At least that's the only consistent criterion I can make out. There are many canonical adult stories about teenagers – Romeo and Juliet being the most famous; The Catcher in the Rye a close second – that were never sold as being for teenagers. The novel Maidenhead, by Tamara Faith Berger, is about a teenage girl discovering her sexuality, and it could never be called YA, not just because it is sexually explicit, but because its language is impressionistic and unusual. It's an artistic experiment. The artistic experiment is the opposite of YA.

The YA category is an entirely new one, and seems to have more to do with readability than with age group or theme. The adult YA readers I know do actually consistently say that they are looking for an easy read, a fun read, an unchallenging read. And they are unashamed of seeking the light and the fun, even defiant about it – populism seems to many like a non-conformist position.

This is one argument that recurs, and I think it is indicative of a larger movement among young intellectuals that privileges the demotic over the obscure. Repeatedly, the outraged fans of YA are saying: It is wrong to tell me what I should and shouldn't enjoy. There is nothing wrong with enjoyment.

Increasingly, to dismiss any popular artistic style is seen as the worst kind of snobbery. And snobbery, it goes without saying, is unacceptable in a diverse and democratic world.

This stance was best articulated in Carl Wilson's brilliant examination of the nature of aesthetic snobbery, Let's Talk About Love, a book about trying to like the music of Celine Dion. Wilson begins by confirming that a complete openness to every genre is seen, among pop-music culturati, as a necessary condition for any criticism; that a highly eclectic taste is seen as the mark of the sophisticated and fashionable person.

This is part of the tenor of the times, and it is not without its unease. It makes some critics distinctly nervous. The determined appreciation for the commercial and formulaic is one step away from insisting that every cultural product has equal value.

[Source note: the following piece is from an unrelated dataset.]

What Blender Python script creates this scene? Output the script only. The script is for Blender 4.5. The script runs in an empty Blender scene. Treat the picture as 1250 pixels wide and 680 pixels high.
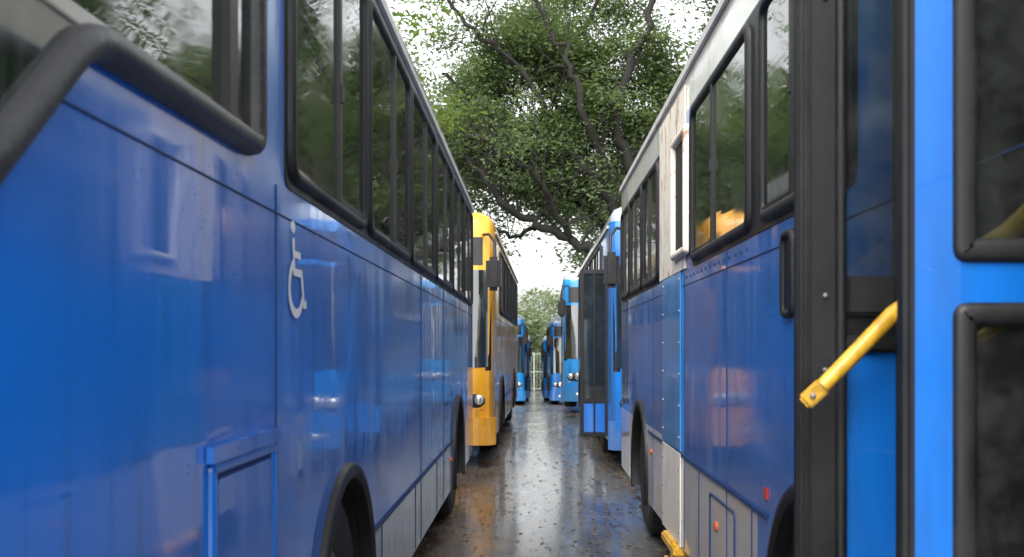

I see this insistence on kindness and openness as part of broader ideological positions: It is a part of the same youth culture that demands highly sensitive language to describe gender choices and wants trigger warnings on upsetting poems and reacts indignantly when told that teenage girls might ever be wrong about anything. It's a culture of inclusion.

Just today, I read a blog post that's going around by a humorist named John DeVore. It's going around because it's mildly funny. It's about how much he loves Broadway musicals and how the people who disdain them are "dead inside." It says musicals are deserving of the snobs' respect because they are honestly and unironically emotional. "Musicals don't get respect from most people, and that's fine. I don't watch hockey, and that's okay. I don't talk trash about it."

I mention this piece of ephemera because it's so typical, such a perfect encapsulation of a philosophy of aesthetic judgment that is so current it can only be called hipster. "Love what you love," he writes. "This is a truth you can only read on a non-ad-supported Internet digital web blog platform. I'm not selling anything."

Here you have all the vectors of hipster judgment converging: the proud embrace of kitsch; the plea for universal acceptance of every emotional expression; the vow of non-capitalist authenticity; and a vague sense of non-conformism or rebelliousness. (It's tongue-in-cheek, of course, pervasive ironic self-deprecation being another part of the ethos.)

Sure, love what you love, of course. But please don't try to argue that criticism of what you love can only be motivated by some sort of classist snobbery, or that any criticism that relies on aesthetic judgment is in some way elitist.

The defenders of YA are willfully, I think, ignoring some important points. It is not ridiculous to point out that the primary appeal of this literature lies in its artistic conservatism. That seems like a legitimate troubling point to me. Nor is it mean or small-minded to criticize art, for as long as there has been art, there has been criticism.